►
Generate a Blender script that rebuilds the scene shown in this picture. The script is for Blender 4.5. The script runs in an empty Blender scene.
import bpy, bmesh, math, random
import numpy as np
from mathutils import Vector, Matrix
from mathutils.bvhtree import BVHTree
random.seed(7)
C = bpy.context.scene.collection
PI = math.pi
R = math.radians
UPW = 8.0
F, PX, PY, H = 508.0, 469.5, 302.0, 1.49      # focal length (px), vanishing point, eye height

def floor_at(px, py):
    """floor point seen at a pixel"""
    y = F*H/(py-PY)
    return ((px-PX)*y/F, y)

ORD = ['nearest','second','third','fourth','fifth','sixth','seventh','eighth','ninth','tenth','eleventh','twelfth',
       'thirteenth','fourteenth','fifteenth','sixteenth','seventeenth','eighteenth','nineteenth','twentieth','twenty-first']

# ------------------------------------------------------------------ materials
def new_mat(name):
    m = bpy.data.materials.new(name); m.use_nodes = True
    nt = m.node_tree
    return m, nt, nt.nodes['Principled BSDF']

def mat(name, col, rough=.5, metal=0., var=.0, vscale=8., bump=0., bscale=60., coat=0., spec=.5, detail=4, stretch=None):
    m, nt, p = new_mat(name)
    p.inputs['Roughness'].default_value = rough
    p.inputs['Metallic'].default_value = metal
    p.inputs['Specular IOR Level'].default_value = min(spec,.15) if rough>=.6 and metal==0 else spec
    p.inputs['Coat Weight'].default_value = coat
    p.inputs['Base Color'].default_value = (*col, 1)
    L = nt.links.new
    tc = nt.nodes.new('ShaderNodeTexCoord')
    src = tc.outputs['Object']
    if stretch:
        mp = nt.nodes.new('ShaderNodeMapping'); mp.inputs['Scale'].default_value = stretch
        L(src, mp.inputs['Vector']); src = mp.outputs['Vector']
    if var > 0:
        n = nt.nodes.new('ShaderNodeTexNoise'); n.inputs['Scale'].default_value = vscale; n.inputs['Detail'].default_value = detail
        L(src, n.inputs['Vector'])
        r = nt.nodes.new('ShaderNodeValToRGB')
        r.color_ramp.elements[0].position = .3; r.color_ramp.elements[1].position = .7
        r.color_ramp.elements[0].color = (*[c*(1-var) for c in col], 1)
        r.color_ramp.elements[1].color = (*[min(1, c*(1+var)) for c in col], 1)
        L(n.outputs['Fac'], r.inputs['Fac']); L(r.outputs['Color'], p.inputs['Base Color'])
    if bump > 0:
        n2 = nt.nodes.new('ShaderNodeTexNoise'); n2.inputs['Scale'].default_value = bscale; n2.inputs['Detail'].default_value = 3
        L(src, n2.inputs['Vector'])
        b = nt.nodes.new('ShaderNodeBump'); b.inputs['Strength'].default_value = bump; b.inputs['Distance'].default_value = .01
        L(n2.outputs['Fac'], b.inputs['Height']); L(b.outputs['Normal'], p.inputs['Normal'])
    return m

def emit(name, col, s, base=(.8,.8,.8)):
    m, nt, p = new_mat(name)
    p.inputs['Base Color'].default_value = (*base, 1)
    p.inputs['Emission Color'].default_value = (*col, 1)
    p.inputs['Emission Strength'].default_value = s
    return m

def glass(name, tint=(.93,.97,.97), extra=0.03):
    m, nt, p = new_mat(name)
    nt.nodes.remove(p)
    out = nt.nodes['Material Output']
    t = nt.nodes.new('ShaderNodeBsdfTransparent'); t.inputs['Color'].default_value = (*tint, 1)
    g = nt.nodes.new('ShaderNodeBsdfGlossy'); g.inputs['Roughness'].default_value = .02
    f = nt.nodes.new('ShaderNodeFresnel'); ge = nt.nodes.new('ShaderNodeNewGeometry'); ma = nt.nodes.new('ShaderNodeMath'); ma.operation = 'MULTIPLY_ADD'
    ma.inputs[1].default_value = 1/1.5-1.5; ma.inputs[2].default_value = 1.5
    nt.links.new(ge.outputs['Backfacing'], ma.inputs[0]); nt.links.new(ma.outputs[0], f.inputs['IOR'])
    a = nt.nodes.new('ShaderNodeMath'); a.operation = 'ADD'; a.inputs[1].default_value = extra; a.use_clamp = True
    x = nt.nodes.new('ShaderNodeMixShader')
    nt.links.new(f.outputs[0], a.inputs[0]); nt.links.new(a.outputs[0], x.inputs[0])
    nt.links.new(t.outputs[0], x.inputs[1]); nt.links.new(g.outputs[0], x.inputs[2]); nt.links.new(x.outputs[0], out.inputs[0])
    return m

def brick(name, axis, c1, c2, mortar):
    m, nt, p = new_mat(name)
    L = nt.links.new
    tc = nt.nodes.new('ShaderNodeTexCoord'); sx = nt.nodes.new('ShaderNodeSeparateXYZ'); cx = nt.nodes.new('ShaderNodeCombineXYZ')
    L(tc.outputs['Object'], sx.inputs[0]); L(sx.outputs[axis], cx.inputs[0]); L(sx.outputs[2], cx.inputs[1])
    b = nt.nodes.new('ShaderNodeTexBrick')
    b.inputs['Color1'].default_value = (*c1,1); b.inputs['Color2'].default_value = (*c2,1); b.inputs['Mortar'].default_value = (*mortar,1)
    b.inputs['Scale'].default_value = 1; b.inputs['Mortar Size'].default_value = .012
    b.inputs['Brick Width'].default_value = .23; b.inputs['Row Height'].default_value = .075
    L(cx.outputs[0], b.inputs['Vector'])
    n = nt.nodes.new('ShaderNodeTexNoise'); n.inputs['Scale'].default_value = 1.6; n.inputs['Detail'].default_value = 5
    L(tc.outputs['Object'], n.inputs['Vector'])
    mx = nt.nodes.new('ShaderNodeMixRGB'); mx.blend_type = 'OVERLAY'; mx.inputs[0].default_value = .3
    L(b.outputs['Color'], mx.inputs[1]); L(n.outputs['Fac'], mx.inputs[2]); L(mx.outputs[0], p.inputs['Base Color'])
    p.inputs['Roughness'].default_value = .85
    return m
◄
» **PROBLEM REQUIREMENTS**
Set down the material above again, word for word.

» **EXERCISE SOLUTION**
Generate a Blender script that rebuilds the scene shown in this picture. The script is for Blender 4.5. The script runs in an empty Blender scene.
import bpy, bmesh, math, random
import numpy as np
from mathutils import Vector, Matrix
from mathutils.bvhtree import BVHTree
random.seed(7)
C = bpy.context.scene.collection
PI = math.pi
R = math.radians
UPW = 8.0
F, PX, PY, H = 508.0, 469.5, 302.0, 1.49      # focal length (px), vanishing point, eye height

def floor_at(px, py):
    """floor point seen at a pixel"""
    y = F*H/(py-PY)
    return ((px-PX)*y/F, y)

ORD = ['nearest','second','third','fourth','fifth','sixth','seventh','eighth','ninth','tenth','eleventh','twelfth',
       'thirteenth','fourteenth','fifteenth','sixteenth','seventeenth','eighteenth','nineteenth','twentieth','twenty-first']

# ------------------------------------------------------------------ materials
def new_mat(name):
    m = bpy.data.materials.new(name); m.use_nodes = True
    nt = m.node_tree
    return m, nt, nt.nodes['Principled BSDF']

def mat(name, col, rough=.5, metal=0., var=.0, vscale=8., bump=0., bscale=60., coat=0., spec=.5, detail=4, stretch=None):
    m, nt, p = new_mat(name)
    p.inputs['Roughness'].default_value = rough
    p.inputs['Metallic'].default_value = metal
    p.inputs['Specular IOR Level'].default_value = min(spec,.15) if rough>=.6 and metal==0 else spec
    p.inputs['Coat Weight'].default_value = coat
    p.inputs['Base Color'].default_value = (*col, 1)
    L = nt.links.new
    tc = nt.nodes.new('ShaderNodeTexCoord')
    src = tc.outputs['Object']
    if stretch:
        mp = nt.nodes.new('ShaderNodeMapping'); mp.inputs['Scale'].default_value = stretch
        L(src, mp.inputs['Vector']); src = mp.outputs['Vector']
    if var > 0:
        n = nt.nodes.new('ShaderNodeTexNoise'); n.inputs['Scale'].default_value = vscale; n.inputs['Detail'].default_value = detail
        L(src, n.inputs['Vector'])
        r = nt.nodes.new('ShaderNodeValToRGB')
        r.color_ramp.elements[0].position = .3; r.color_ramp.elements[1].position = .7
        r.color_ramp.elements[0].color = (*[c*(1-var) for c in col], 1)
        r.color_ramp.elements[1].color = (*[min(1, c*(1+var)) for c in col], 1)
        L(n.outputs['Fac'], r.inputs['Fac']); L(r.outputs['Color'], p.inputs['Base Color'])
    if bump > 0:
        n2 = nt.nodes.new('ShaderNodeTexNoise'); n2.inputs['Scale'].default_value = bscale; n2.inputs['Detail'].default_value = 3
        L(src, n2.inputs['Vector'])
        b = nt.nodes.new('ShaderNodeBump'); b.inputs['Strength'].default_value = bump; b.inputs['Distance'].default_value = .01
        L(n2.outputs['Fac'], b.inputs['Height']); L(b.outputs['Normal'], p.inputs['Normal'])
    return m

def emit(name, col, s, base=(.8,.8,.8)):
    m, nt, p = new_mat(name)
    p.inputs['Base Color'].default_value = (*base, 1)
    p.inputs['Emission Color'].default_value = (*col, 1)
    p.inputs['Emission Strength'].default_value = s
    return m

def glass(name, tint=(.93,.97,.97), extra=0.03):
    m, nt, p = new_mat(name)
    nt.nodes.remove(p)
    out = nt.nodes['Material Output']
    t = nt.nodes.new('ShaderNodeBsdfTransparent'); t.inputs['Color'].default_value = (*tint, 1)
    g = nt.nodes.new('ShaderNodeBsdfGlossy'); g.inputs['Roughness'].default_value = .02
    f = nt.nodes.new('ShaderNodeFresnel'); ge = nt.nodes.new('ShaderNodeNewGeometry'); ma = nt.nodes.new('ShaderNodeMath'); ma.operation = 'MULTIPLY_ADD'
    ma.inputs[1].default_value = 1/1.5-1.5; ma.inputs[2].default_value = 1.5
    nt.links.new(ge.outputs['Backfacing'], ma.inputs[0]); nt.links.new(ma.outputs[0], f.inputs['IOR'])
    a = nt.nodes.new('ShaderNodeMath'); a.operation = 'ADD'; a.inputs[1].default_value = extra; a.use_clamp = True
    x = nt.nodes.new('ShaderNodeMixShader')
    nt.links.new(f.outputs[0], a.inputs[0]); nt.links.new(a.outputs[0], x.inputs[0])
    nt.links.new(t.outputs[0], x.inputs[1]); nt.links.new(g.outputs[0], x.inputs[2]); nt.links.new(x.outputs[0], out.inputs[0])
    return m

def brick(name, axis, c1, c2, mortar):
    m, nt, p = new_mat(name)
    L = nt.links.new
    tc = nt.nodes.new('ShaderNodeTexCoord'); sx = nt.nodes.new('ShaderNodeSeparateXYZ'); cx = nt.nodes.new('ShaderNodeCombineXYZ')
    L(tc.outputs['Object'], sx.inputs[0]); L(sx.outputs[axis], cx.inputs[0]); L(sx.outputs[2], cx.inputs[1])
    b = nt.nodes.new('ShaderNodeTexBrick')
    b.inputs['Color1'].default_value = (*c1,1); b.inputs['Color2'].default_value = (*c2,1); b.inputs['Mortar'].default_value = (*mortar,1)
    b.inputs['Scale'].default_value = 1; b.inputs['Mortar Size'].default_value = .012
    b.inputs['Brick Width'].default_value = .23; b.inputs['Row Height'].default_value = .075
    L(cx.outputs[0], b.inputs['Vector'])
    n = nt.nodes.new('ShaderNodeTexNoise'); n.inputs['Scale'].default_value = 1.6; n.inputs['Detail'].default_value = 5
    L(tc.outputs['Object'], n.inputs['Vector'])
    mx = nt.nodes.new('ShaderNodeMixRGB'); mx.blend_type = 'OVERLAY'; mx.inputs[0].default_value = .3
    L(b.outputs['Color'], mx.inputs[1]); L(n.outputs['Fac'], mx.inputs[2]); L(mx.outputs[0], p.inputs['Base Color'])
    p.inputs['Roughness'].default_value = .85
    return m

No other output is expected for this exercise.